Imagine an iPod, color screen with 802.11g and a built-in iSight. Plug in some iChat software and you have a communication device unlike anything else out there.

802.11g is getting more and more ubiquitous. And an iSight with limited resolution could probably be jammed into an iPod form factor. Add some killer interface and watch the teenagers of the world suck this up faster than iPods.

I'm not saying that this is where Apple is going with the iPod line, but if you look at their current offerings, it's an interesting idea of evolution.

Think of an iBook. Cut it in half. Add a camera, a mic, a high res touch screen, all the above goodies except change 802.11"g" to "n" (faster). iChat, Skype, et al.
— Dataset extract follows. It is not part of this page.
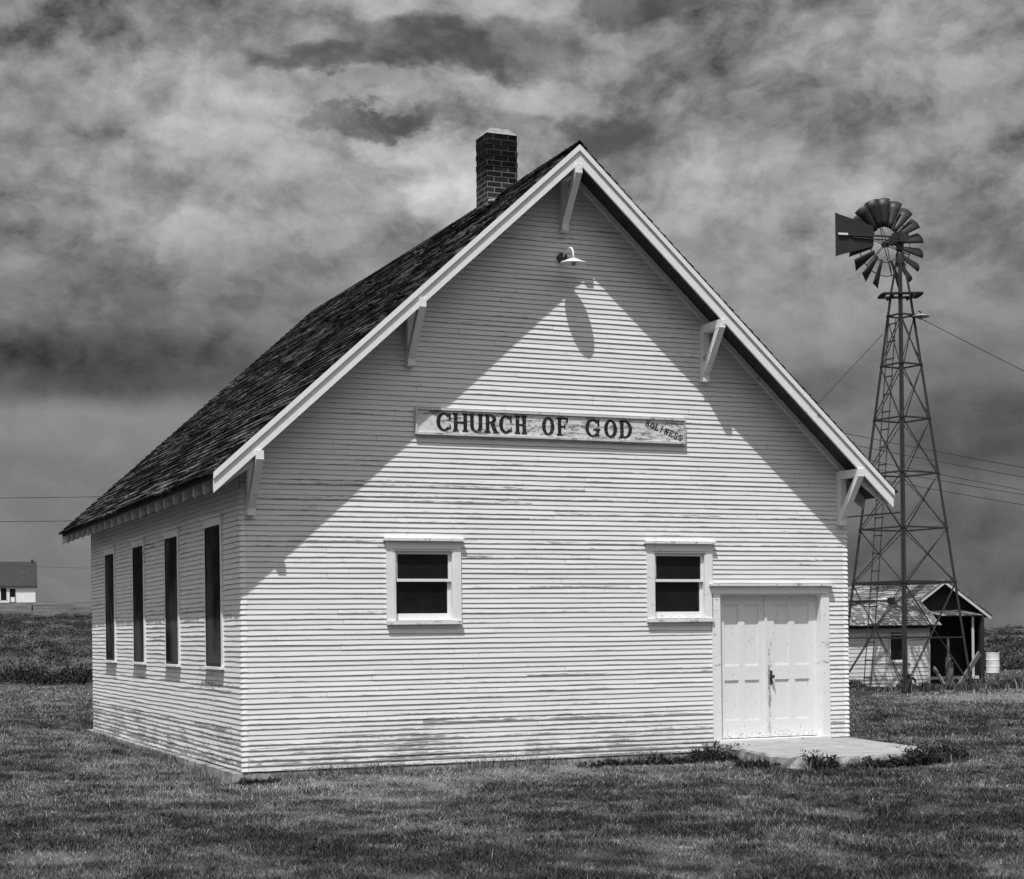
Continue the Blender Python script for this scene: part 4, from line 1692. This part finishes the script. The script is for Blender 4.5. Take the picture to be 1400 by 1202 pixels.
m.add([(WX1, WYF + 0.003, -0.1), (WX1, yt - 0.06, -0.1), (WX1, yt - 0.06, WT - 0.11), (WX1, WYF + 0.003, WE + 0.08)], [(0, 1, 2, 3)])
m.add([(WX0, WYF + 0.003, -0.1), (WX0, yt - 0.06, -0.1), (WX0, yt - 0.06, WT - 0.11), (WX0, WYF + 0.003, WE + 0.08)], [(3, 2, 1, 0)])
m.build('wing_wall', M['dark_wood'], shed)
m = MB()
m.box(WX1 - 0.06, WX1 + 0.008, WYF - 0.024, WYF + 0.01, -0.1, WE - 0.05)
m.build('corner_board', M['shed_trim'], shed)
m = MB()
c = 0.055
m.box(SWX0 - c, SWX0, WYF - 0.026, WYF, SWZ0 - 0.04, SWZ1 + 0.04)
m.box(SWX1, SWX1 + c + 0.02, WYF - 0.026, WYF, SWZ0 - 0.04, SWZ1 + 0.04)
m.box(SWX0, SWX1, WYF - 0.025, WYF, SWZ1, SWZ1 + 0.04)
m.box(SWX0 - c - 0.02, SWX1 + c + 0.03, WYF - 0.05, WYF, SWZ0 - 0.09, SWZ0 - 0.041)
w = m.build('window', M['shed_trim'], shed)
m = MB()
m.box(SWX0 - 0.01, SWX1 + 0.01, WYF + 0.03, WYF + 0.04, SWZ0 - 0.045, SWZ1 + 0.02)
m.build('pane', M['glass'], w)
m = MB()
m.box(-1.80, -1.64, -0.28, -0.12, 2.0, 2.42)
m.build('vent_stack', M['iron'], shed)

# post and leaning planks in front of the porch
def gpt(px, py, d, z):
    p = dirpt(px, py, d)
    return Vector((p.x, p.y, z))


tp = empty('timber_post', gpt(1297, 936, 42.6, -0.1))
tag(tp, 'short grey timber post standing before the dark porch of the pump house', 'post')
m = MB()
m.box(-0.05, 0.05, -0.05, 0.05, 0, 0.92)
m.box(-0.02, 0.02, -0.02, 0.02, 0.92, 1.40)
m.build('post', M['old_wood'], tp)
m = MB()
m.box(0.05, 0.13, -0.03, 0.03, 0.0, 0.8)
m.build('side_board', M['old_wood'], tp)
m = MB()
p, q_ = dirpt(1339, 893, 43.6), dirpt(1311, 938, 42.9)
m.bar(p, q_, 0.05, 0.13)
tag(m.build('plank', M['old_wood']), 'grey plank leaning against the dark porch post of the pump house', 'plank')
m = MB()
p, q_ = dirpt(1277, 913, 43.6), dirpt(1292, 938, 42.9)
m.bar(p, q_, 0.05, 0.09)
tag(m.build('plank', M['old_wood']), 'short plank leaning at the right corner of the white pump house wing', 'plank')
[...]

Plus, connect to your TV and the network with the new $129 Airport Video Express which lets your Mac broadcast to your TV.

Whoa. I want one.

Squire
Jul 28, 2005, 05:43 AM
The stuff he writes about subscriptions is pure nonsense. He argues that consumers would find it cheaper to purchase a subscription and then in the next paragraph suggests that subscriptions would generate more revenue for those providing them. Both can't be right.

It seems like we're getting pretty polar reactions with half agreeing with the guy and half dismissing it as nonsense. I'm part of the of the former group.
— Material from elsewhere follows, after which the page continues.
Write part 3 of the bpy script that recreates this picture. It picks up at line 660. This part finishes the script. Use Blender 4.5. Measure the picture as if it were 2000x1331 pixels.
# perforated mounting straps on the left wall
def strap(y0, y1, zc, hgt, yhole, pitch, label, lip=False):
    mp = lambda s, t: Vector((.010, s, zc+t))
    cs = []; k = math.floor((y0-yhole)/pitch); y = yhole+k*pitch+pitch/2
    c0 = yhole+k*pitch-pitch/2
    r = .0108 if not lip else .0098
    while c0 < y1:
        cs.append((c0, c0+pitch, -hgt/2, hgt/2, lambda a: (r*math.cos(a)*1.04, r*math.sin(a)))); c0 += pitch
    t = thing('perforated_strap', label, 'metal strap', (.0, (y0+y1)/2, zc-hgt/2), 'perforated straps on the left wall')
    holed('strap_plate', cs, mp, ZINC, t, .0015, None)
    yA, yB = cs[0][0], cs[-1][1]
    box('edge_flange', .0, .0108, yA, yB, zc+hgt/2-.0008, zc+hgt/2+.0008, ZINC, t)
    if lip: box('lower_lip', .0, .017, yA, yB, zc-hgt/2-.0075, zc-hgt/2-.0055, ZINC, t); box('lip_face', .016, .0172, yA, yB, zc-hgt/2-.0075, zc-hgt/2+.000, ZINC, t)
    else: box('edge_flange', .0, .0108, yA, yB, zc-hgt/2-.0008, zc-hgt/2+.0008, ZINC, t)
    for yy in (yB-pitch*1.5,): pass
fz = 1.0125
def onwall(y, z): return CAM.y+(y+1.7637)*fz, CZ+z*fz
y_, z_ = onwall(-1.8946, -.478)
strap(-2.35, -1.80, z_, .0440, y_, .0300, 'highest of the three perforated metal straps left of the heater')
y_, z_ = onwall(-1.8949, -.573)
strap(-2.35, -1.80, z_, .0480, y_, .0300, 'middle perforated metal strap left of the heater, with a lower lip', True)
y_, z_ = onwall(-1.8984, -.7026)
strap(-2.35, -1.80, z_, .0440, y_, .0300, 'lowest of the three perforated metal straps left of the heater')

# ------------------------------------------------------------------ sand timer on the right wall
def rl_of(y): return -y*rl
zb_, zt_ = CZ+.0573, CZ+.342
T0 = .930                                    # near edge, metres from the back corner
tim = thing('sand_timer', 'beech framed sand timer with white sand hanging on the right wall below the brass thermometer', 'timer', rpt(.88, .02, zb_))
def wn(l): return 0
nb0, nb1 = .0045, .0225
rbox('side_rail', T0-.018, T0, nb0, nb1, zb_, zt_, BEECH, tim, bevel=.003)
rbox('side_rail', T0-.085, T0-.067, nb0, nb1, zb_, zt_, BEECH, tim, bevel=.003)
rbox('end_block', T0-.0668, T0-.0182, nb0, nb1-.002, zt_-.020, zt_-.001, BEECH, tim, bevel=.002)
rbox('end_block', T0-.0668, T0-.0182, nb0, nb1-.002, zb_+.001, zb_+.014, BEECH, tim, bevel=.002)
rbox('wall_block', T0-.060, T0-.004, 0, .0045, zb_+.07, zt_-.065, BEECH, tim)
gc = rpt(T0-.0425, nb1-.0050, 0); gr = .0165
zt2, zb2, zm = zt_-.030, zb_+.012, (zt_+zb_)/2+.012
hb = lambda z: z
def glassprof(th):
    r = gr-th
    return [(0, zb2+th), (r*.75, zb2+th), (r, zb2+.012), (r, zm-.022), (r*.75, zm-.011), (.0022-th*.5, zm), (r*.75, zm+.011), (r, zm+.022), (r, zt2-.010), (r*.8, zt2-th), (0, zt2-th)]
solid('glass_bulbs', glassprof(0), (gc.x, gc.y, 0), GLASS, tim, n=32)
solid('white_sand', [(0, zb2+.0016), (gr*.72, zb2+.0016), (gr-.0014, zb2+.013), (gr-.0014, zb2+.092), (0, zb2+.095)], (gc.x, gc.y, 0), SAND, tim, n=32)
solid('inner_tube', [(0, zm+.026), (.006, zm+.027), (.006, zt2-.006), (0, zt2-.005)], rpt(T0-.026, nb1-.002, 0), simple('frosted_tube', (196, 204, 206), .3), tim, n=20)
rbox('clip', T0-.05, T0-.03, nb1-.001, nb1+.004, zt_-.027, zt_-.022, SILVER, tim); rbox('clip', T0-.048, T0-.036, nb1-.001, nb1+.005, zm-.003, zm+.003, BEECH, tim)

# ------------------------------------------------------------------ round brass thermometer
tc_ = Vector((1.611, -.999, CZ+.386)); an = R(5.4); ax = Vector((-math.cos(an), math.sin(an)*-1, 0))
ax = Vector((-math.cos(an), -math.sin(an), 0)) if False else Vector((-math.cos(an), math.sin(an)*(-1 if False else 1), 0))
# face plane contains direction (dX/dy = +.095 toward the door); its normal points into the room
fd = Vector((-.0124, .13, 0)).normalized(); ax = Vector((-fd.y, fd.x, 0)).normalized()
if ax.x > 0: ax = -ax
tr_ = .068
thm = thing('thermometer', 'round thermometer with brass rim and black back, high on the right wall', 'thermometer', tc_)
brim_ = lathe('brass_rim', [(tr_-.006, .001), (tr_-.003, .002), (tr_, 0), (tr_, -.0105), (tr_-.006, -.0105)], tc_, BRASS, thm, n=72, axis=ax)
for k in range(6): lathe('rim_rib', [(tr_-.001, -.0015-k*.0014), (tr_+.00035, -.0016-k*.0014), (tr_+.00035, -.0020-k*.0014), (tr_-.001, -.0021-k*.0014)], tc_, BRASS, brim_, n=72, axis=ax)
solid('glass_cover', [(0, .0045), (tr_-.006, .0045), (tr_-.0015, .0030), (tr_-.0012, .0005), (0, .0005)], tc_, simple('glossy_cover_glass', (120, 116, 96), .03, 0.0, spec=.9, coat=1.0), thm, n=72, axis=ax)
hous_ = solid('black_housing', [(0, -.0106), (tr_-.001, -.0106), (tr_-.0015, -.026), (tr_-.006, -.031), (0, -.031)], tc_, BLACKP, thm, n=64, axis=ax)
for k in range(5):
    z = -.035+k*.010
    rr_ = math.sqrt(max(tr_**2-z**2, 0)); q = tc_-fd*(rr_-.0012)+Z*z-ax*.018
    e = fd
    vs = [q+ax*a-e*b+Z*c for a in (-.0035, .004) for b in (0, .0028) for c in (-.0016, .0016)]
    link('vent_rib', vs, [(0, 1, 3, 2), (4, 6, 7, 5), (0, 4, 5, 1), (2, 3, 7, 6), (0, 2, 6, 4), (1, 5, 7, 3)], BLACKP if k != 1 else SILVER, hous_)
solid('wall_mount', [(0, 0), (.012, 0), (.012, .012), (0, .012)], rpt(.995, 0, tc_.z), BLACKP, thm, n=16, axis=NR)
As far as subscriptions are concerned, I believe he was referring to subscriptions to have access to music videos. Things makes sense for a few reasons. First of all, the record companies have been unhappy with the returns their getting from iTunes. (Or I seem to recall reading that.) A music video subscription service would make them absolutely euphoric. Don't music companies lose millions on videos? Secondly, Jobs dismissed the idea of watching movies on an iPod. (Didn't he?) Music videos and the other types of content Apple appears to be after would be suitable for both downloads and viewing. Finally, while Jobs rejected the notion of "renting" music, he could very well get away with doing so with music videos.